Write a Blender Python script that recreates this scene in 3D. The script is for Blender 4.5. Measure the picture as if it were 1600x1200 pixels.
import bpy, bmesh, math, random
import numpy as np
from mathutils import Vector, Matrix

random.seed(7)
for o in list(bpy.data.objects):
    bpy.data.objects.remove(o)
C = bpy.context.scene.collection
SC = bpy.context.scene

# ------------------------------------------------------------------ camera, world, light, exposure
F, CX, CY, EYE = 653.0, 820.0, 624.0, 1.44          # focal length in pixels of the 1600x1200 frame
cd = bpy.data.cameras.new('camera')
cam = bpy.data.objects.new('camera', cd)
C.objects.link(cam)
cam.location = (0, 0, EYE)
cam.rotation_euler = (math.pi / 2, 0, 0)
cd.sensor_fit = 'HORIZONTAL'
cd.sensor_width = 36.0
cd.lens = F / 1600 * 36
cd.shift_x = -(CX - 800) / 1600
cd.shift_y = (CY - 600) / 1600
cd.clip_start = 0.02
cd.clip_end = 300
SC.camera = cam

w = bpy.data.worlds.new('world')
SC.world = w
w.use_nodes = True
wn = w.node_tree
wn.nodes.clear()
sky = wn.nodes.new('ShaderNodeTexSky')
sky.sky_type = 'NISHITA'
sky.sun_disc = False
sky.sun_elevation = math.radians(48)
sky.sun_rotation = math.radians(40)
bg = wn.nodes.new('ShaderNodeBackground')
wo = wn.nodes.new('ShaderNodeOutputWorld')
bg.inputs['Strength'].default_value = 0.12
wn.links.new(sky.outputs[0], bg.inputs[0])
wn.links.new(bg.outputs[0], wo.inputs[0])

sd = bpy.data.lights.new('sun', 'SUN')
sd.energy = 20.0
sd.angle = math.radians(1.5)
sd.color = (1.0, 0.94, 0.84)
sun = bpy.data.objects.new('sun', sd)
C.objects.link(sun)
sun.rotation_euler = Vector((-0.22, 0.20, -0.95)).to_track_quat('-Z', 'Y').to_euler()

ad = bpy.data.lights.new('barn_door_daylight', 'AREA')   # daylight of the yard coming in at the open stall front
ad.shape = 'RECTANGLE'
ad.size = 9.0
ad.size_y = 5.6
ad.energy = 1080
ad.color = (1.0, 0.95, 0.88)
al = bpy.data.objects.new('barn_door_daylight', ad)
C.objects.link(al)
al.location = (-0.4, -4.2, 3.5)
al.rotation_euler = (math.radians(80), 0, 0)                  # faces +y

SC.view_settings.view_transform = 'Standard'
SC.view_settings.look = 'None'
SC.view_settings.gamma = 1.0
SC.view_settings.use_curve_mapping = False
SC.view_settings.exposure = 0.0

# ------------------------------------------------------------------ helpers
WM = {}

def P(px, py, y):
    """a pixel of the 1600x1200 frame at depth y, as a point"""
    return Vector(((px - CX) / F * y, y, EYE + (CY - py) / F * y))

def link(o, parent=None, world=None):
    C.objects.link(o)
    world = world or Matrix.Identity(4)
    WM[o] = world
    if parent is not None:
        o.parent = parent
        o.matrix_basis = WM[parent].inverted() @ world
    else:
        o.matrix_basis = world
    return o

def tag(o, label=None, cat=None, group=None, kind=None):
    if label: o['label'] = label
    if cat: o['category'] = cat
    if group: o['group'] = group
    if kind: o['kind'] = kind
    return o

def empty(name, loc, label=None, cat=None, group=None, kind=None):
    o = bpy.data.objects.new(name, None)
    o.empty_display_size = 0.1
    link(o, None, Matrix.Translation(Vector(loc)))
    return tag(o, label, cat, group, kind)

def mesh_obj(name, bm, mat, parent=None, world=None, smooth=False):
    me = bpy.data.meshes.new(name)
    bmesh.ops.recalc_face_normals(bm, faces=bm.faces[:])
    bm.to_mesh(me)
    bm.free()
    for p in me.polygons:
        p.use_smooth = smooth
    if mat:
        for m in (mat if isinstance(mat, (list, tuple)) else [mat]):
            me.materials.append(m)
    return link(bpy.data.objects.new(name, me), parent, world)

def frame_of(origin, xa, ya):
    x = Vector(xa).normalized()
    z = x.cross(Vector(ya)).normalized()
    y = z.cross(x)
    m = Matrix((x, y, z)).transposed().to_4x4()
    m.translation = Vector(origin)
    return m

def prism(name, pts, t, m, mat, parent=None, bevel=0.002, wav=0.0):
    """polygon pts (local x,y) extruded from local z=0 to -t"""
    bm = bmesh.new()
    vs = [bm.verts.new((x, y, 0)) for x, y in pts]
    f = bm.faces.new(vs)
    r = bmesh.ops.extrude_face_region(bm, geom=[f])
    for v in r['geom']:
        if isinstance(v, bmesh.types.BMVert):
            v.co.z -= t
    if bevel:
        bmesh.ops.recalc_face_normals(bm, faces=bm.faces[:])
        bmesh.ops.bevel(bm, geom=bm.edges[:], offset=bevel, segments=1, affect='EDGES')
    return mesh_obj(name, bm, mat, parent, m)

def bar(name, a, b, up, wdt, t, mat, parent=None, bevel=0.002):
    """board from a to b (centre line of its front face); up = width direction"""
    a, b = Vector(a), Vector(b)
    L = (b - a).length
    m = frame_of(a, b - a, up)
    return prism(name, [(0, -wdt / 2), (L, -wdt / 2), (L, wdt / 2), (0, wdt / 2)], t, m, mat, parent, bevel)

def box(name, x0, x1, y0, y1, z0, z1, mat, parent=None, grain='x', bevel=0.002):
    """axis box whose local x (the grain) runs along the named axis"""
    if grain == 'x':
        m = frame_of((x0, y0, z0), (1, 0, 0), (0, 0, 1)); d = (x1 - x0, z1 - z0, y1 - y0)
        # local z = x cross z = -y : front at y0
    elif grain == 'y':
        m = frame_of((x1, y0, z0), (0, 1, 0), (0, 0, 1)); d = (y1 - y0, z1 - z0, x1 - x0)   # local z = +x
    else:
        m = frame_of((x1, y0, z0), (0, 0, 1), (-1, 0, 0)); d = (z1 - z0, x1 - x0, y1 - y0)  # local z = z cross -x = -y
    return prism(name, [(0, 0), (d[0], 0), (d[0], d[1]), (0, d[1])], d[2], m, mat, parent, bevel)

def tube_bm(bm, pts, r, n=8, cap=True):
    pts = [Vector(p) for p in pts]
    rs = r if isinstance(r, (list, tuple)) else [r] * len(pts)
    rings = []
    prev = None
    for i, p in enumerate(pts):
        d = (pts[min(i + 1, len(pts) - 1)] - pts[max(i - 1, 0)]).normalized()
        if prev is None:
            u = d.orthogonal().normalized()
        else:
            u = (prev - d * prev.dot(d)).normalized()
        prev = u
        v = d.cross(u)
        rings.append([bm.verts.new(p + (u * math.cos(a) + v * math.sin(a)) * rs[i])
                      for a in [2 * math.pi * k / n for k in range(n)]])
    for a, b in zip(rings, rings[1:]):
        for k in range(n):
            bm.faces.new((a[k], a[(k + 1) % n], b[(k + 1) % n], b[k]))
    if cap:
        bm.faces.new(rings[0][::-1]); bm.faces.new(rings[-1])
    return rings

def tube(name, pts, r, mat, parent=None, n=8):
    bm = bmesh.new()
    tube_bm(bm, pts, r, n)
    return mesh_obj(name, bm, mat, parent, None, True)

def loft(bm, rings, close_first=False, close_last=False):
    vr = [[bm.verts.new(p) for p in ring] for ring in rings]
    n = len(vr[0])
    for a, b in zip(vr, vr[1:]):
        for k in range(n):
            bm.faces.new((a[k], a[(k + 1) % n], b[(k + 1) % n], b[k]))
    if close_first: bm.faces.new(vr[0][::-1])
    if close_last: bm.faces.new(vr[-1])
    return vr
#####
Each line from the top of the material above through the line with "SC = bpy.context.scene" must be echoed exactly, and no other line.

Write a Blender Python script that recreates this scene in 3D. The script is for Blender 4.5. Measure the picture as if it were 1600x1200 pixels.
import bpy, bmesh, math, random
import numpy as np
from mathutils import Vector, Matrix

random.seed(7)
for o in list(bpy.data.objects):
    bpy.data.objects.remove(o)
C = bpy.context.scene.collection
SC = bpy.context.scene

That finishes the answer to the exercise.